TC: Was music your door into spirituality? Were you interested in Sufism and spirituality prior to your involvement with this music?

LB: I think music came first. In a very strange way, though. I’m a socialist, since the age of sixteen. We dismissed anything spiritual. I dismissed all this amazing tradition in poetry and music for a long time. When I came to the United States, almost twenty years ago, I started doing music. And I’ve done a whole bunch of different kinds of music, Ottoman court music, Turkish folk dance music and one day I was traveling to Santa Barbara and I was listening to the Sabri Brothers, a song called “Ya Habib”. I listened to it maybe a hundred times! Over and over and over again! That was a transformation point for me, when I realized the power of music, simple, repetitive, but very powerful, hypnotic, ecstatic. And even though I have no knowledge of Urdu, I realized the power of lyrics, and I knew these people were singing about very deep subject matter other than, “oh baby, don’t go, I can’t live without you.” You cannot really sing those songs in this passionate manner.

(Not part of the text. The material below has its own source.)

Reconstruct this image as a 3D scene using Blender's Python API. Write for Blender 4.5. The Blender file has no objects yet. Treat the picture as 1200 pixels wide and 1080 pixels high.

After that experience, I did house cleaning of my own spirit and musical experiences, I removed most of the prejudices that came with me and I dived into the Sufi mystic tradition. Not just with music and poetry, but also philosophically too. And interestingly, there I found a very appropriate extension to my own socialist beliefs. Very weird thing to hear, but that devotion for humanity and egalitarianism and anti-materialism, it was much higher than most of my socialist friends that I grew up with. These people were more of everything. More for justice and more for humanity than most of those high flying socialist theoreticians. I’m finding something that is filling what is missing for me, personally.